**STATED TASK**
Write out the material exactly. Do not include the pictures.
--- START OF DATA BLOCK ---
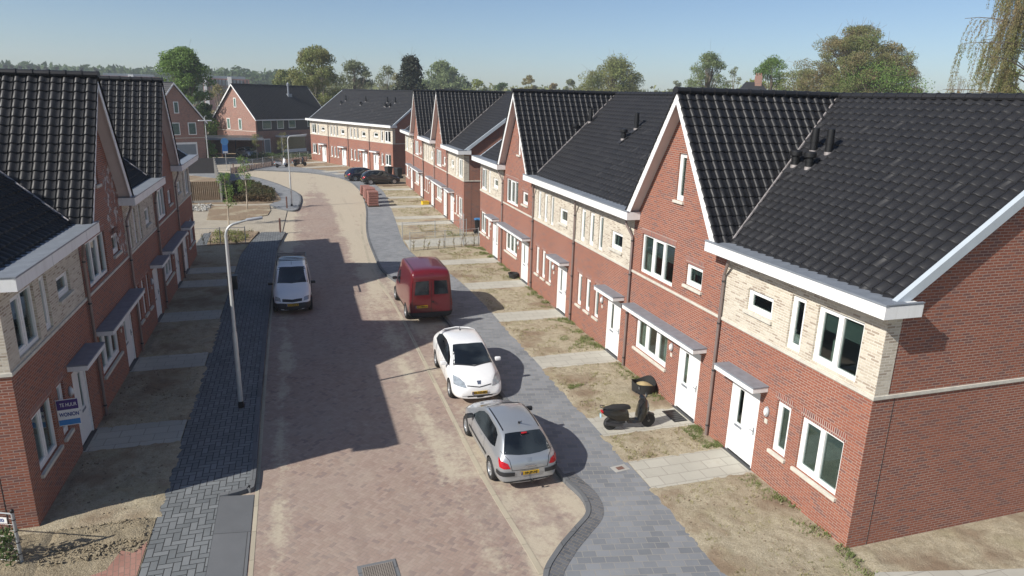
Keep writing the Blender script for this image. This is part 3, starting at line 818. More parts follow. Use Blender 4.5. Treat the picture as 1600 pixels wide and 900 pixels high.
slab('planting_bed', smooth_line([(-7.3, 61.6), (-2.05, 61.6), (-1.85, 66), (-3.0, 72.0), (-4.7, 74.7), (-7.5, 78.2), (-11, 82)])+[(-12, 82), (-12, 61.7), (-7.4, 61.7)], 0.02, -0.16, M['gardenbrown'])
slab('far_paving', [(-13, 88), (-8, 87.5), (-6.5, 89), (-7.2, 96.5), (-9, 104), (-16, 106), (-22, 99)], -0.06, -0.16, M['sandpave'])


# uneven soil surface of the nearer plots
def relief(name, x0, x1, y0, y1, mat, amp=0.03, res=0.06, edge=0.15, z0=0.0):
    bm = bmesh.new(); nx = int((x1-x0)/res); ny = int((y1-y0)/res); g = []
    for i in range(nx+1):
        row = []
        for j in range(ny+1):
            x = x0+(x1-x0)*i/nx; y = y0+(y1-y0)*j/ny
            e = min(1, min(x-x0, x1-x, y-y0, y1-y)/edge)
            h = 0.5*mnoise.noise(Vector((x*1.1, y*1.1, 0)))+0.45*mnoise.noise(Vector((x*3.5, y*3.5, 5)))+0.35*abs(mnoise.noise(Vector((x*9, y*9, 9))))
            rg = 0.022*mnoise.noise(Vector((x*4, y*4, 3)))+0.012*mnoise.noise(Vector((x*13, y*13, 3)))
            row.append(bm.verts.new((x, y, z0+e*(0.5*amp+h*amp)+(1-e)*(rg-0.006))))
        g.append(row)
    for i in range(nx):
        for j in range(ny): bm.faces.new((g[i][j], g[i+1][j], g[i+1][j+1], g[i][j+1]))
    me = bpy.data.meshes.new(name); bm.to_mesh(me); bm.free(); me.materials.append(mat); uvbox(me)
    for p in me.polygons: p.use_smooth = True
    return struct(addobj(name, me))
for y0, y1 in ((7.6, 13.08), (14.47, 15.88), (17.12, 21.03), (22.27, 26.33), (27.62, 31.48)):
    relief('garden_soil', 7.84, 10.93, y0-.09, y1+.09, M['garden'], 0.055, edge=.28)
for y0, y1 in ((15.02, 18.53), (19.97, 24.08), (25.47, 29.38)):
    relief('garden_soil', -5.81, -3.36, y0-.09, y1+.09, M['garden'], 0.055, edge=.28)
relief('verge_soil', -5.45, -3.5, 14.15, 14.99, M['soil'], 0.07)
relief('verge_soil', -10, -5.42, 10, 14.99, M['soil'], 0.09)
relief('garden_soil', 10.95, 18, 7.6, 9.85, M['garden'], 0.05, z0=-0.004)

# ------------------------------------------------------------------ houses
GR = 'brick terraced houses along the street'
XR, XL = 10.94, -5.82
def houseR(kind, yfar, W, label, **k):
    return place(make_house(kind, W, **k), (XR, yfar, 0), R(-90), label, GR)
def houseL(kind, ynear, W, label, **k):
    return place(make_house(kind, W, **k), (XL, ynear, 0), R(90), label, GR)
hA = houseR('A', 15.3, 5.4, 'nearest house on the right, large bare brick end wall facing the camera', endR=True, gl=True)
hB = houseR('B', 20.7, 5.4, 'right-hand gabled red brick house with the black scooter parked on its path', flues=[(4.42, 3.15, .72), (5.02, 3.15, .72), (4.4, 2.6, .5, 'cowl'), (4.97, 2.6, .5, 'cowl')])
hC = houseR('C', 25.9, 5.2, 'cream-topped house with three slit windows, just beyond the near right gable', gr=True)
hD = houseR('C', 31.2, 5.3, 'cream-topped house with two roof pipes, beside the far gable of the near right row', gl=True, flues=[(3.88, 2.64, .5, 'cowl'), (3.84, 3.24, .75)])
hE = houseR('B', 36.5, 5.3, 'gabled red brick house behind the red van, with a small black tub beside its door', flues=[(3.8, 2.6, .5, 'cowl'), (3.95, 3.33, .75)])
hF = houseR('F', 41.5, 5.0, 'cream-topped end house beside the wire fences, last of the near right row', endL=True, gr=True, pipe=False)
hK = houseR('A', 51.3, 5.3, 'end house of the second right row, with the blue-lidded bin against its side wall', endR=True, gl=True)
hL = houseR('B', 56.5, 5.2, 'nearer gabled house of the second right row, next to its end house', flues=[(1.3, 2.6, .5, 'cowl'), (1.45, 3.2, .75), (0.7, 2.6, .5, 'cowl'), (0.8, 3.2, .75)])
hM = houseR('C', 61.8, 5.3, 'cream-topped house between the two gables of the second right row', gl=True, gr=True)
hN = copy_tree(hL); place(hN, (XR, 67.2, 0), R(-90), 'farther gabled house of the second right row, behind the brick pallets', GR)
hO = houseR('F', 72.6, 5.3, 'cream-topped last house of the second right row, beside the parked black cars', endL=True, gr=True, pipe=False)
lA = houseL('F', 15.26, 5.44, 'nearest house on the left, with the purple and blue letting board by its door', endL=True, gr=True, pipe=False, flues=[(4.4, 5.8, 1.0, 'cowl'), (4.9, 5.8, 1.0), (4.65, 6.4, 1.1, 'cowl')])
lB = houseL('B', 20.7, 5.3, 'nearest gabled house on the left, white bloom on the bricks of its gable')
lC = houseL('C', 26.0, 5.3, 'cream-topped left house between the two left gables', gl=True, gr=True, flues=[(4.3, 5.8, 1.0, 'cowl'), (4.8, 5.8, 1.0), (4.55, 6.4, 1.1, 'cowl')])
lD = houseL('B', 31.3, 5.3, 'farther gabled house on the left, second gable from the camera')
lE = houseL('A', 36.6, 5.3, 'last house of the left row, opposite the parked white van', endR=True, gl=True)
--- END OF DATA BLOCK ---
**FINAL ANSWER**
Keep writing the Blender script for this image. This is part 3, starting at line 818. More parts follow. Use Blender 4.5. Treat the picture as 1600 pixels wide and 900 pixels high.
slab('planting_bed', smooth_line([(-7.3, 61.6), (-2.05, 61.6), (-1.85, 66), (-3.0, 72.0), (-4.7, 74.7), (-7.5, 78.2), (-11, 82)])+[(-12, 82), (-12, 61.7), (-7.4, 61.7)], 0.02, -0.16, M['gardenbrown'])
slab('far_paving', [(-13, 88), (-8, 87.5), (-6.5, 89), (-7.2, 96.5), (-9, 104), (-16, 106), (-22, 99)], -0.06, -0.16, M['sandpave'])


# uneven soil surface of the nearer plots
def relief(name, x0, x1, y0, y1, mat, amp=0.03, res=0.06, edge=0.15, z0=0.0):
    bm = bmesh.new(); nx = int((x1-x0)/res); ny = int((y1-y0)/res); g = []
    for i in range(nx+1):
        row = []
        for j in range(ny+1):
            x = x0+(x1-x0)*i/nx; y = y0+(y1-y0)*j/ny
            e = min(1, min(x-x0, x1-x, y-y0, y1-y)/edge)
            h = 0.5*mnoise.noise(Vector((x*1.1, y*1.1, 0)))+0.45*mnoise.noise(Vector((x*3.5, y*3.5, 5)))+0.35*abs(mnoise.noise(Vector((x*9, y*9, 9))))
            rg = 0.022*mnoise.noise(Vector((x*4, y*4, 3)))+0.012*mnoise.noise(Vector((x*13, y*13, 3)))
            row.append(bm.verts.new((x, y, z0+e*(0.5*amp+h*amp)+(1-e)*(rg-0.006))))
        g.append(row)
    for i in range(nx):
        for j in range(ny): bm.faces.new((g[i][j], g[i+1][j], g[i+1][j+1], g[i][j+1]))
    me = bpy.data.meshes.new(name); bm.to_mesh(me); bm.free(); me.materials.append(mat); uvbox(me)
    for p in me.polygons: p.use_smooth = True
    return struct(addobj(name, me))
for y0, y1 in ((7.6, 13.08), (14.47, 15.88), (17.12, 21.03), (22.27, 26.33), (27.62, 31.48)):
    relief('garden_soil', 7.84, 10.93, y0-.09, y1+.09, M['garden'], 0.055, edge=.28)
for y0, y1 in ((15.02, 18.53), (19.97, 24.08), (25.47, 29.38)):
    relief('garden_soil', -5.81, -3.36, y0-.09, y1+.09, M['garden'], 0.055, edge=.28)
relief('verge_soil', -5.45, -3.5, 14.15, 14.99, M['soil'], 0.07)
relief('verge_soil', -10, -5.42, 10, 14.99, M['soil'], 0.09)
relief('garden_soil', 10.95, 18, 7.6, 9.85, M['garden'], 0.05, z0=-0.004)

# ------------------------------------------------------------------ houses
GR = 'brick terraced houses along the street'
XR, XL = 10.94, -5.82
def houseR(kind, yfar, W, label, **k):
    return place(make_house(kind, W, **k), (XR, yfar, 0), R(-90), label, GR)
def houseL(kind, ynear, W, label, **k):
    return place(make_house(kind, W, **k), (XL, ynear, 0), R(90), label, GR)
hA = houseR('A', 15.3, 5.4, 'nearest house on the right, large bare brick end wall facing the camera', endR=True, gl=True)
hB = houseR('B', 20.7, 5.4, 'right-hand gabled red brick house with the black scooter parked on its path', flues=[(4.42, 3.15, .72), (5.02, 3.15, .72), (4.4, 2.6, .5, 'cowl'), (4.97, 2.6, .5, 'cowl')])
hC = houseR('C', 25.9, 5.2, 'cream-topped house with three slit windows, just beyond the near right gable', gr=True)
hD = houseR('C', 31.2, 5.3, 'cream-topped house with two roof pipes, beside the far gable of the near right row', gl=True, flues=[(3.88, 2.64, .5, 'cowl'), (3.84, 3.24, .75)])
hE = houseR('B', 36.5, 5.3, 'gabled red brick house behind the red van, with a small black tub beside its door', flues=[(3.8, 2.6, .5, 'cowl'), (3.95, 3.33, .75)])
hF = houseR('F', 41.5, 5.0, 'cream-topped end house beside the wire fences, last of the near right row', endL=True, gr=True, pipe=False)
hK = houseR('A', 51.3, 5.3, 'end house of the second right row, with the blue-lidded bin against its side wall', endR=True, gl=True)
hL = houseR('B', 56.5, 5.2, 'nearer gabled house of the second right row, next to its end house', flues=[(1.3, 2.6, .5, 'cowl'), (1.45, 3.2, .75), (0.7, 2.6, .5, 'cowl'), (0.8, 3.2, .75)])
hM = houseR('C', 61.8, 5.3, 'cream-topped house between the two gables of the second right row', gl=True, gr=True)
hN = copy_tree(hL); place(hN, (XR, 67.2, 0), R(-90), 'farther gabled house of the second right row, behind the brick pallets', GR)
hO = houseR('F', 72.6, 5.3, 'cream-topped last house of the second right row, beside the parked black cars', endL=True, gr=True, pipe=False)
lA = houseL('F', 15.26, 5.44, 'nearest house on the left, with the purple and blue letting board by its door', endL=True, gr=True, pipe=False, flues=[(4.4, 5.8, 1.0, 'cowl'), (4.9, 5.8, 1.0), (4.65, 6.4, 1.1, 'cowl')])
lB = houseL('B', 20.7, 5.3, 'nearest gabled house on the left, white bloom on the bricks of its gable')
lC = houseL('C', 26.0, 5.3, 'cream-topped left house between the two left gables', gl=True, gr=True, flues=[(4.3, 5.8, 1.0, 'cowl'), (4.8, 5.8, 1.0), (4.55, 6.4, 1.1, 'cowl')])
lD = houseL('B', 31.3, 5.3, 'farther gabled house on the left, second gable from the camera')
lE = houseL('A', 36.6, 5.3, 'last house of the left row, opposite the parked white van', endR=True, gl=True)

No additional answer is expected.